Un mes ha pasado desde que se abrió una pausa a la violencia que vivió el país las dos primeras semanas de octubre. Las heridas no se han curado y dejaron una huella honda, una polarización y pocas lecciones.
La toma de Quito, el bloqueo de carreteras, la pérdida de la producción y destrucción de bienes públicos (lo más decidor: la Contraloría) y privados, no tienen parangón.
El precio de vidas humanas y las varias centenas de heridos es la factura más dura que pagó todo el país.
La intolerancia y la violencia se enseñorearon en muchos lugares y el vandalismo hizo su siniestra aparición. Los dirigentes indígenas han querido deslindar la violencia de su movimiento y señalan al correísmo como su único artífice.

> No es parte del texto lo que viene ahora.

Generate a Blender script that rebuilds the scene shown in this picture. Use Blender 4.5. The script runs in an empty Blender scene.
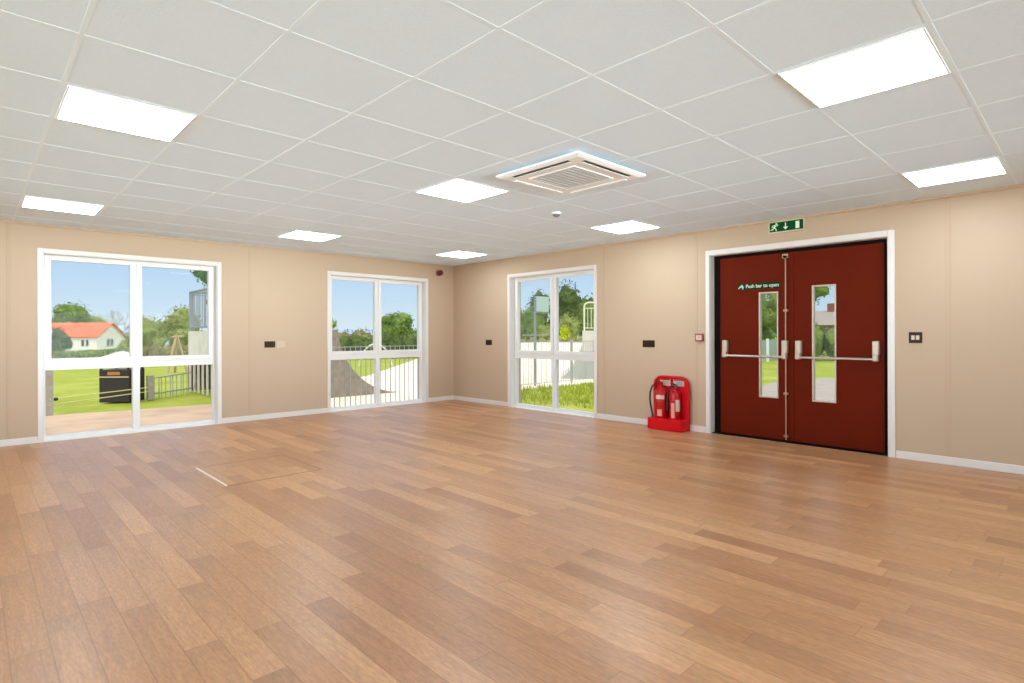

Mientras el fantasma del intento de golpe de Estado no se aclara, el camino del diálogo instalado la noche del 13 de octubre apenas llegó a la derogatoria del decreto 883.
El Gobierno y la dirigencia indígena jamás se volvieron a sentar para alcanzar acuerdos y buscar salidas como una posible focalización del subsidio. Por el contrario, la Conaie plantea un plan de gobierno pues considera que el tema económico es una mínima parte de sus aspiraciones. Como debe ocurrir en democracia, deben ganar las elecciones, conforme ya lo plantean las cabezas visibles de las marchas y protestas.
Pero lo que deja esta etapa de duro aprendizaje es que aquel camino del diálogo para alcanzar acuerdos no se transita. Parecía apenas lógico que antes de tomar medidas fuertes como la liberación de combustibles, con innegables beneficios para el erario nacional pero con impactos en la economía y lo social, el tema hubiera sido tratado y asimilado en las mesas nacionales, pero no fue así.
Otra experiencia fallida se da en torno al proyecto de ley económica urgente que hasta anoche no lograba consensos; su tratamiento en la Asamblea desnuda la ausencia de diálogos fecundos y acuerdos posibles. Otra muestra más de la falta de pulso político y los bloqueos que atraviesa nuestra democracia. Y con una economía que no espera más.